• **SHORT EXERCISE**: Which lines hold the word "parts"? Copy each of them from the material.

• **DATA SHOWN**:
____

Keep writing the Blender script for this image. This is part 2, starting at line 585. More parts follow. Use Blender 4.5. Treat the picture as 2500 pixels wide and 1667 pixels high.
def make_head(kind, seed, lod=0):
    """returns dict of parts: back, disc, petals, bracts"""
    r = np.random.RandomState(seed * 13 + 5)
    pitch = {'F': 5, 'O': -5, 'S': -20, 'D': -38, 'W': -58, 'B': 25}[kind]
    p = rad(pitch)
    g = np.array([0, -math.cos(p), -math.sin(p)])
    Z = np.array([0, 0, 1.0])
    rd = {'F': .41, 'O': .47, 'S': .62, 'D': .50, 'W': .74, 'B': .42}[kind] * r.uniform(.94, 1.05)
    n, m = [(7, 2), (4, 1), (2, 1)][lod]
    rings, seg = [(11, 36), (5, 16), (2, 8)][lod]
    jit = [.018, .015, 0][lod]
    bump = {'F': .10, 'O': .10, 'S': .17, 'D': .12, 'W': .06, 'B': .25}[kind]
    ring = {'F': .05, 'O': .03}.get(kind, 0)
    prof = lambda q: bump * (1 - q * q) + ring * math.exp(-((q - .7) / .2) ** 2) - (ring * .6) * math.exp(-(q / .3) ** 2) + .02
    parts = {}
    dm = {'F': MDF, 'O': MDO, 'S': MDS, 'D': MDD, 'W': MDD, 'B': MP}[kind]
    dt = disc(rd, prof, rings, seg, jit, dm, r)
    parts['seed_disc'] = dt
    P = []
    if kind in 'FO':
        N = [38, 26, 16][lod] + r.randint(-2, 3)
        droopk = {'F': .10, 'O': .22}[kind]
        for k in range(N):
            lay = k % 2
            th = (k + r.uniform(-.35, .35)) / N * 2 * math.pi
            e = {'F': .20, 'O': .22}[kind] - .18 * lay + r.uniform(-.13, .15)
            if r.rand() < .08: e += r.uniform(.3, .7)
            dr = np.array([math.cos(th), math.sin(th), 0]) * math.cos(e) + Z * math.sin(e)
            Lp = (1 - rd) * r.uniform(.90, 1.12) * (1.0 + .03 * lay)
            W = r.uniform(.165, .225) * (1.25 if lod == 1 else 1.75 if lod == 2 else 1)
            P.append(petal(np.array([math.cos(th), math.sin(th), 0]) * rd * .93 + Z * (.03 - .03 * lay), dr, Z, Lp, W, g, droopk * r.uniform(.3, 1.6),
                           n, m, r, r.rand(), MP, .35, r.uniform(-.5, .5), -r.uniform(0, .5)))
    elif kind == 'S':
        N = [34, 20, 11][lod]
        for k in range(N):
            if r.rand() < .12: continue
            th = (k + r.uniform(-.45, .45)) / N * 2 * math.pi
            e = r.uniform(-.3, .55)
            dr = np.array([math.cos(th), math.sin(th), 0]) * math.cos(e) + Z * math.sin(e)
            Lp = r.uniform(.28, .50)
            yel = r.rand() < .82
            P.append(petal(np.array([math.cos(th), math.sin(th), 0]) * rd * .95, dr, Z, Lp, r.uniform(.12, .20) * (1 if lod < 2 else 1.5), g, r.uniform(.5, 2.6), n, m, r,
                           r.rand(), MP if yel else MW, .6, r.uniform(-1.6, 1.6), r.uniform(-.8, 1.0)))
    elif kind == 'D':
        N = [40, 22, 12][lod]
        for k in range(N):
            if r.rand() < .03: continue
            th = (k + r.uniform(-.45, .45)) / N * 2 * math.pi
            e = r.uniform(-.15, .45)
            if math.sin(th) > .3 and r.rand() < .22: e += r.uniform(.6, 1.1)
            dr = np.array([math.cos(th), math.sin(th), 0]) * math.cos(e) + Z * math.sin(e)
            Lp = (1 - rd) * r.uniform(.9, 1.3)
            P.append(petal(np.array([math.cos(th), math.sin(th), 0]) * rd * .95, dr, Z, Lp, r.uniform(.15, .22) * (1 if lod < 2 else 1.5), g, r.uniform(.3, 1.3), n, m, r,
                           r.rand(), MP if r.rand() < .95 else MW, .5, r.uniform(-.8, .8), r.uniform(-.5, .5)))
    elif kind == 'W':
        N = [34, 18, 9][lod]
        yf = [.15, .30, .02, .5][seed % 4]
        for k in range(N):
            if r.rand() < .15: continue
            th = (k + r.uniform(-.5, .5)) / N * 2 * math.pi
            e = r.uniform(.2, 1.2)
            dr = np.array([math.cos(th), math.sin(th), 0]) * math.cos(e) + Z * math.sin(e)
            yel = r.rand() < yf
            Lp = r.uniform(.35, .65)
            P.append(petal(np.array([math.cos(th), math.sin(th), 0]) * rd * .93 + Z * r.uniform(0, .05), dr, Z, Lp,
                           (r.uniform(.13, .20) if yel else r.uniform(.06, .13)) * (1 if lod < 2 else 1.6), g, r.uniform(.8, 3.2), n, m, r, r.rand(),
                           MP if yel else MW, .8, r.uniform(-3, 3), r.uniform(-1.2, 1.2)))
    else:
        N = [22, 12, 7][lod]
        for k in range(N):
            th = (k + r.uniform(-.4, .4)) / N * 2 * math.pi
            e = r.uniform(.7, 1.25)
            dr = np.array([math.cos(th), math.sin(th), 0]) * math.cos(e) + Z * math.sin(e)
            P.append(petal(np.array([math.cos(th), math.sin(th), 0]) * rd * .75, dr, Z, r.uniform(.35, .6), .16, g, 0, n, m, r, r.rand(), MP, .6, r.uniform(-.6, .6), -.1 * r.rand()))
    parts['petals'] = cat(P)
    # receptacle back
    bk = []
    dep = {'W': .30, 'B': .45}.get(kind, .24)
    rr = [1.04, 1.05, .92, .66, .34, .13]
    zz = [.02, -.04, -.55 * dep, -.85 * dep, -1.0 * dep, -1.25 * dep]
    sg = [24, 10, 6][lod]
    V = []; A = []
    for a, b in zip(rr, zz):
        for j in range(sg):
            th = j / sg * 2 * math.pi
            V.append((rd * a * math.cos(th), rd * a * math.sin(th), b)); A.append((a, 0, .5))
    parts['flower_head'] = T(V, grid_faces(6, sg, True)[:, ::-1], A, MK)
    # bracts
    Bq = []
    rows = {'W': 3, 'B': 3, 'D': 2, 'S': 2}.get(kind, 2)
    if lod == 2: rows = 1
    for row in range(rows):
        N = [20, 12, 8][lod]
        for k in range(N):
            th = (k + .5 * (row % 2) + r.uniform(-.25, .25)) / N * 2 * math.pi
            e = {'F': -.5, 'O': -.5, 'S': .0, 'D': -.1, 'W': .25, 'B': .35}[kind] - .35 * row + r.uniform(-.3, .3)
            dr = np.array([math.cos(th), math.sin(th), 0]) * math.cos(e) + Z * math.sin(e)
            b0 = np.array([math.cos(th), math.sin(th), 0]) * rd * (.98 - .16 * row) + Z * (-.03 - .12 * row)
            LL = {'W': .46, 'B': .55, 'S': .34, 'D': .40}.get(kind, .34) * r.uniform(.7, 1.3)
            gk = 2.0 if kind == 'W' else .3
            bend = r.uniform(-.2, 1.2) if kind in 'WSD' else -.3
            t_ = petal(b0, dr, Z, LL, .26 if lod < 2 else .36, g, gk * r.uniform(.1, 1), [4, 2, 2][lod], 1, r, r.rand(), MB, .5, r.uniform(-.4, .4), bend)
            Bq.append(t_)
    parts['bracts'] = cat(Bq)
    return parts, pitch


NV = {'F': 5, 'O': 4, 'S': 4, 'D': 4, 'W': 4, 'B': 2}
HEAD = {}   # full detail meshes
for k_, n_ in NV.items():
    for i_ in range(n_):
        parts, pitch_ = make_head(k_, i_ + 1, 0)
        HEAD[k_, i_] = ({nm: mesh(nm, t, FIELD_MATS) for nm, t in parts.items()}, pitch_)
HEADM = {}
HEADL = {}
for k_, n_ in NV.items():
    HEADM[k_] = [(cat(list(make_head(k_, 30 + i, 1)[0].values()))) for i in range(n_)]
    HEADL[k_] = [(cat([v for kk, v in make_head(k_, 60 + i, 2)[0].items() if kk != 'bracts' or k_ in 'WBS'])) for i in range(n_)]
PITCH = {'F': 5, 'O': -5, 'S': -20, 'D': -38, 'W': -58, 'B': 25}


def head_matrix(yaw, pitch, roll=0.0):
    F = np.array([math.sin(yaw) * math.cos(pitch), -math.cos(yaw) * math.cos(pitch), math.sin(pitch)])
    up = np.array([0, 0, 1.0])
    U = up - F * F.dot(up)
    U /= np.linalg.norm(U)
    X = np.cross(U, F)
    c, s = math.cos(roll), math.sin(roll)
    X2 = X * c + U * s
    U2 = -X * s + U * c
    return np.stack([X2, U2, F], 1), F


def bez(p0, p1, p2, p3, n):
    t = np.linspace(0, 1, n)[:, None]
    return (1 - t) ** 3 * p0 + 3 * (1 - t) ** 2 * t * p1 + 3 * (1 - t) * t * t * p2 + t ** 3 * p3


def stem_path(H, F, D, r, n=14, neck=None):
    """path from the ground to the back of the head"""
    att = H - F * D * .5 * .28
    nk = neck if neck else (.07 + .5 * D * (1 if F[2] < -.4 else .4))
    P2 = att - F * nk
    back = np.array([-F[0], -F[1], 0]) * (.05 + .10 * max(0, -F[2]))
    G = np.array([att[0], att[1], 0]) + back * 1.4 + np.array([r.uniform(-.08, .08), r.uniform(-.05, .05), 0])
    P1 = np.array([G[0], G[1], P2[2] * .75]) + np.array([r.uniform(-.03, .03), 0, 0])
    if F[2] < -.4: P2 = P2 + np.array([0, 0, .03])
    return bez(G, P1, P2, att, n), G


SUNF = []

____

• **FULL SOLUTION**:
Keep writing the Blender script for this image. This is part 2, starting at line 585. More parts follow. Use Blender 4.5. Treat the picture as 2500 pixels wide and 1667 pixels high.
    """returns dict of parts: back, disc, petals, bracts"""
    parts = {}
    parts['seed_disc'] = dt
    parts['petals'] = cat(P)
    parts['flower_head'] = T(V, grid_faces(6, sg, True)[:, ::-1], A, MK)
    parts['bracts'] = cat(Bq)
    return parts, pitch
        parts, pitch_ = make_head(k_, i_ + 1, 0)
        HEAD[k_, i_] = ({nm: mesh(nm, t, FIELD_MATS) for nm, t in parts.items()}, pitch_)